Przypomnijmy, że obecnie z węgla brunatnego wytwarza się w Polsce ok. 35 proc. energii (z kamiennego ok. 55 proc.). Koszt energii z węgla brunatnego jest o ponad 30 proc. niższy, dodatkowo cena tony surowca jest mniejsza, bo wydobycie metodą odkrywkową jest dużo tańsze.
Według ekspertyz posiadanych przez Związek Pracodawców Porozumienie Producentów Węgla Brunatnego, krajowe zasoby węgla brunatnego mogą pokryć zapotrzebowanie ponad 30 proc. energii elektrycznej w okresie następnych 40-50 lat, dając także, co nie jest bez znaczenia, kilkanaście tysięcy miejsc pracy, a wraz z usługami, to prawie 60-80 tys. miejsc pracy. Utrzymanie i rozwój produkcji energii elektrycznej z węgla brunatnego zapewni krajowej energetyce konkurencyjną pozycję na rynku energii Unii Europejskiej. Strategicznym zadaniem dla polskiej energetyki musi być więc przygotowanie się do eksploatacji nowego zagłębia górniczo-energetycznego, mogącego w przyszłości zastąpić produkcję energii elektrycznej pochodzącej z dotychczas eksploatowanych złóż.

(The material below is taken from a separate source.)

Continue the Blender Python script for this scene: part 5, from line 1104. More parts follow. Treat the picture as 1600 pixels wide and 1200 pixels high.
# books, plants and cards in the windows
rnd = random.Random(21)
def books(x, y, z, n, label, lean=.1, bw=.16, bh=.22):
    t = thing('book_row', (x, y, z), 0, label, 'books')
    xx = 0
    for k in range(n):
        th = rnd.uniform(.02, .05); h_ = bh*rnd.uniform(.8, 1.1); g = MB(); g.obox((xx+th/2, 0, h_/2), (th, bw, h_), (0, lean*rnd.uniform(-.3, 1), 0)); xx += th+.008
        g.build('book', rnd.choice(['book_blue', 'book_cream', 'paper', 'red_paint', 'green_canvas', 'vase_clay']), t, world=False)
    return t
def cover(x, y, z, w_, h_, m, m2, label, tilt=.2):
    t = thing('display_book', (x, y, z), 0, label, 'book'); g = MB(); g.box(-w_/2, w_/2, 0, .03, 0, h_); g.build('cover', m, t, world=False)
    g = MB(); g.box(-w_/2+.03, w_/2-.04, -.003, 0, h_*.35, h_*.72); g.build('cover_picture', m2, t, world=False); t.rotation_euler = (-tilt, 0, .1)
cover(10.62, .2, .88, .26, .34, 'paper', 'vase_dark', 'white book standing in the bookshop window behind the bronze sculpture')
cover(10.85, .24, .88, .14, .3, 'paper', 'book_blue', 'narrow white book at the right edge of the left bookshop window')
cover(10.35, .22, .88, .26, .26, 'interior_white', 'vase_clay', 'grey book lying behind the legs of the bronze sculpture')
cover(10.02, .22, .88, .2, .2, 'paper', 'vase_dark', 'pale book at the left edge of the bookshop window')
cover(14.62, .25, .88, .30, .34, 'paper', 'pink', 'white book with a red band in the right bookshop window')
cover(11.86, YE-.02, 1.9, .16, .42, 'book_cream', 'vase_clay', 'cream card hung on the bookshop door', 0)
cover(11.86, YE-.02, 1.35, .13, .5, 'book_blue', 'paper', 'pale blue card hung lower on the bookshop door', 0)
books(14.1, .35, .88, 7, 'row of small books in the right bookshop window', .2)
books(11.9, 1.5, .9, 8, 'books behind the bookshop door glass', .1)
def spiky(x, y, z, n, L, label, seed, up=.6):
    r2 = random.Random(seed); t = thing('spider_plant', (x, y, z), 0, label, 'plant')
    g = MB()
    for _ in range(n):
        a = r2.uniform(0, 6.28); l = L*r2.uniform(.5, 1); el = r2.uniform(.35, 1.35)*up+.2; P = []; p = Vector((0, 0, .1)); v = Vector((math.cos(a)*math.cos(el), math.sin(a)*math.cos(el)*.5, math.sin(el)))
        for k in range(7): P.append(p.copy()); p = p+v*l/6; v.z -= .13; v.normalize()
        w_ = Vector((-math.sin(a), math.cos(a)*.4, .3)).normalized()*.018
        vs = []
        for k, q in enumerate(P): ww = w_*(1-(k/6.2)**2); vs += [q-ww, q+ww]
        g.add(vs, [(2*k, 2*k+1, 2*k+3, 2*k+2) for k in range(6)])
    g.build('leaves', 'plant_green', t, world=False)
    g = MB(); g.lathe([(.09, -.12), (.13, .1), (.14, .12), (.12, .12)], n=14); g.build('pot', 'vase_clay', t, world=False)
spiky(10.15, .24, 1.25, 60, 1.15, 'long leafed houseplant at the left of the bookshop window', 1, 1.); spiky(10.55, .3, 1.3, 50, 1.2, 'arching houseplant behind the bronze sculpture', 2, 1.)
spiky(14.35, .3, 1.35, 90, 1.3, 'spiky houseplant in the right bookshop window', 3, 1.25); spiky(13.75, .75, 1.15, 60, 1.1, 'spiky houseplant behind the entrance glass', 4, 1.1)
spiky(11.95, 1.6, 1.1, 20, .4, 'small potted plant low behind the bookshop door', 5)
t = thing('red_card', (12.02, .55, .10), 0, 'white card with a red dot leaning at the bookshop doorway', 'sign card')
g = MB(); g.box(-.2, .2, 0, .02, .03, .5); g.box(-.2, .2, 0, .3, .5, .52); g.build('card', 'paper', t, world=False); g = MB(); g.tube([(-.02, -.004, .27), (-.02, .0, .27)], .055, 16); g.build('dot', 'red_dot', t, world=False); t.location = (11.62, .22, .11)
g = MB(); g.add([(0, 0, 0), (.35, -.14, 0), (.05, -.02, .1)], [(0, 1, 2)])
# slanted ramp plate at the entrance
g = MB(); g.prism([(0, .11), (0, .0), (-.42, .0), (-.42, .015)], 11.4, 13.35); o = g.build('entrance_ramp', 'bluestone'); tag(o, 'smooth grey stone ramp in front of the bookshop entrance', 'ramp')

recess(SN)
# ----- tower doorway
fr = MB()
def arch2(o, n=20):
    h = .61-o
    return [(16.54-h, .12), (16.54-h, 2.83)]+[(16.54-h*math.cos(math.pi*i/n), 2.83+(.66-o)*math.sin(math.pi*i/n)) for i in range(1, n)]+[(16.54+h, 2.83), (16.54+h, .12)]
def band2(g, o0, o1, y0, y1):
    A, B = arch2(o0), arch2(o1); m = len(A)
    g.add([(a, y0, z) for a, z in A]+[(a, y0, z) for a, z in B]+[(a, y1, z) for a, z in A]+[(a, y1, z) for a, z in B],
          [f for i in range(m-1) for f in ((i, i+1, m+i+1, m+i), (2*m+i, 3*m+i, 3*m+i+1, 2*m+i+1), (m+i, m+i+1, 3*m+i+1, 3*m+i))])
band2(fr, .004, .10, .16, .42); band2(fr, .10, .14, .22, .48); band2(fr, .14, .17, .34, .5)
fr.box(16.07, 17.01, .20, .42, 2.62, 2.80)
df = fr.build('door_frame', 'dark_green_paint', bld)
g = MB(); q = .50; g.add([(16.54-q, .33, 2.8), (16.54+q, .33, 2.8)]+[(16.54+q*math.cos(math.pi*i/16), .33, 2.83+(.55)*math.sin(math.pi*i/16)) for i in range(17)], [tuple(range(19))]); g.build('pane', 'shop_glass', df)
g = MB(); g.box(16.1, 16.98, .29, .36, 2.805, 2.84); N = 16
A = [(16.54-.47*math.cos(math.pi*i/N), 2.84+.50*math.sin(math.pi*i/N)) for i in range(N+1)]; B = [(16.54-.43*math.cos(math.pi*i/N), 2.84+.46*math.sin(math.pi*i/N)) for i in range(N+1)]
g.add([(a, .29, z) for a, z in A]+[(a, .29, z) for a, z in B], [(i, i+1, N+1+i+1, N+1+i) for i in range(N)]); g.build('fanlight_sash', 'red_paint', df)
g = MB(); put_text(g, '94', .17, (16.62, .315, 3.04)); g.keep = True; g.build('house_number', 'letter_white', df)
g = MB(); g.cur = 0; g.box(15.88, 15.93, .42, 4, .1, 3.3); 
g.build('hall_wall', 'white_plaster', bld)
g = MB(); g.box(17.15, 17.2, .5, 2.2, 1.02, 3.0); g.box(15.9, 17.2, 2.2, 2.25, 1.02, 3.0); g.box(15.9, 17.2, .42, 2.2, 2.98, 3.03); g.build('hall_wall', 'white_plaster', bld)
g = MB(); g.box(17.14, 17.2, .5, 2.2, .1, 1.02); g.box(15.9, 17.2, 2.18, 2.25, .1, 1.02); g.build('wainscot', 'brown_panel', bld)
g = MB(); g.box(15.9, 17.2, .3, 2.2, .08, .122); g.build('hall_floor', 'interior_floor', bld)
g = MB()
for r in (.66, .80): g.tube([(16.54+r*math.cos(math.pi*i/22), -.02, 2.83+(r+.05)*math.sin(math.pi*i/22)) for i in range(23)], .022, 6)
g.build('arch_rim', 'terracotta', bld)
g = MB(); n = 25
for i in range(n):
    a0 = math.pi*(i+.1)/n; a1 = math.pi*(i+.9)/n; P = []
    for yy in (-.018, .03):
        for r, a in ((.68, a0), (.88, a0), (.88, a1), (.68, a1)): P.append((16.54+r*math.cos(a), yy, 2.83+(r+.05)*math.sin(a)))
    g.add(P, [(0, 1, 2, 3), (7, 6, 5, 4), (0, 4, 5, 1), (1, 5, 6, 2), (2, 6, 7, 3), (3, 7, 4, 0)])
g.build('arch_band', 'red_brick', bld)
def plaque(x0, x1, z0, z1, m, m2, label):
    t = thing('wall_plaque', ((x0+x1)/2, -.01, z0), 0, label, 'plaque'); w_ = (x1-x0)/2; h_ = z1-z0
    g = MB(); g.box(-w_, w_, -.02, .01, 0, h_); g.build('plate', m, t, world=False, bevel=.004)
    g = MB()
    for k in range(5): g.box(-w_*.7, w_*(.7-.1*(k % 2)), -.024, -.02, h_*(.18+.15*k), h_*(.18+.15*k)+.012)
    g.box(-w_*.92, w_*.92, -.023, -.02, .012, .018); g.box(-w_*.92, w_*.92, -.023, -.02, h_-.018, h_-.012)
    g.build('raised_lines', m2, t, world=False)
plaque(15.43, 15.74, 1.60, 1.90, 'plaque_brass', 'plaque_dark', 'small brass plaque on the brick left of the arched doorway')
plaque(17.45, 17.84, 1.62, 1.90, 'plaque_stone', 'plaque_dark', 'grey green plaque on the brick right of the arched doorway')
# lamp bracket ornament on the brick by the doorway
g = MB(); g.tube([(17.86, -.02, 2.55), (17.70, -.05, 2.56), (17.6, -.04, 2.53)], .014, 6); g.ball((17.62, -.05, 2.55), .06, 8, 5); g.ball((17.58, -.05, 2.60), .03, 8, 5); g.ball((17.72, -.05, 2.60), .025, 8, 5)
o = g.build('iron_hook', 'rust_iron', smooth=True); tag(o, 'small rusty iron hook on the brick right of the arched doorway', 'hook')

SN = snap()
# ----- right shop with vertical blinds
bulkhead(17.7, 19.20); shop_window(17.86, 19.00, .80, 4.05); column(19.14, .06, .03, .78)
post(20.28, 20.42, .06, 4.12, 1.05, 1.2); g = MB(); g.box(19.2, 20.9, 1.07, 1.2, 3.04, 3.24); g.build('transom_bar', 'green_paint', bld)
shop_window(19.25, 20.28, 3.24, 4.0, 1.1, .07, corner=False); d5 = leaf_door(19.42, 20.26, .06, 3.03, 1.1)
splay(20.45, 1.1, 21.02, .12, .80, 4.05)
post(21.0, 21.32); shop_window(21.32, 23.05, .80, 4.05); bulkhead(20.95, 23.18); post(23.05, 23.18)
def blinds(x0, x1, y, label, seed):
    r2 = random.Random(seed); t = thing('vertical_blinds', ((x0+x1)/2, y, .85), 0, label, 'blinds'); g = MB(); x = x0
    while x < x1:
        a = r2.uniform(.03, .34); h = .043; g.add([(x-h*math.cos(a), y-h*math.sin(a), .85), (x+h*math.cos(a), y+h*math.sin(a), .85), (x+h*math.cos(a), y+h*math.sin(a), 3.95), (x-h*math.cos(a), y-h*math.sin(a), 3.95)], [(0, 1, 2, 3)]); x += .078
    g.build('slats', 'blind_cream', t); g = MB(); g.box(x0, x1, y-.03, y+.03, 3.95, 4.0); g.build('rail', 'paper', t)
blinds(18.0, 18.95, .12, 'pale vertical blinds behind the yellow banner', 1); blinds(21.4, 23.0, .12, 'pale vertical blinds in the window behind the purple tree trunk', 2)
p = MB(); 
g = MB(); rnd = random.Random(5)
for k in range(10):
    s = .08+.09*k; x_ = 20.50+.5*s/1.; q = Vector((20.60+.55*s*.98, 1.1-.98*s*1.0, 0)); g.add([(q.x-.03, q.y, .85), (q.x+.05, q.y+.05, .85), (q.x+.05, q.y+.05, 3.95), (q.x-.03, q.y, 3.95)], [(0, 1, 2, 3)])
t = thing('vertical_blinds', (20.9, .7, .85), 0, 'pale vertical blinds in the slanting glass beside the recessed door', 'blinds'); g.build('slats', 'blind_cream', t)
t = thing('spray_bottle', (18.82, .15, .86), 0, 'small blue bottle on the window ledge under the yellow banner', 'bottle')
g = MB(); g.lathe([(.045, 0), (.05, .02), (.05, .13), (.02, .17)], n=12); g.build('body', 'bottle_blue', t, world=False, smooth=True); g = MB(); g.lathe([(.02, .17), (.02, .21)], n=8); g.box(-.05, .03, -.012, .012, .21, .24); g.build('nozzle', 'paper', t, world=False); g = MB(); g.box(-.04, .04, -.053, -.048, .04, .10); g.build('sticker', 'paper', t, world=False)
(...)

- Najlepiej nadającymi się do górniczego zagospodarowania są złoża: Gubin 2 (Gubin Brody), Oczkowice (Poniec-Krobia), czy największe złoże – Legnica – wylicza Stanisław Żuk, prezes Związku Pracodawców Porozumienie Producentów Węgla Brunatnego.
Prof. Zbigniew Kasztelewicz podziela tę opinię.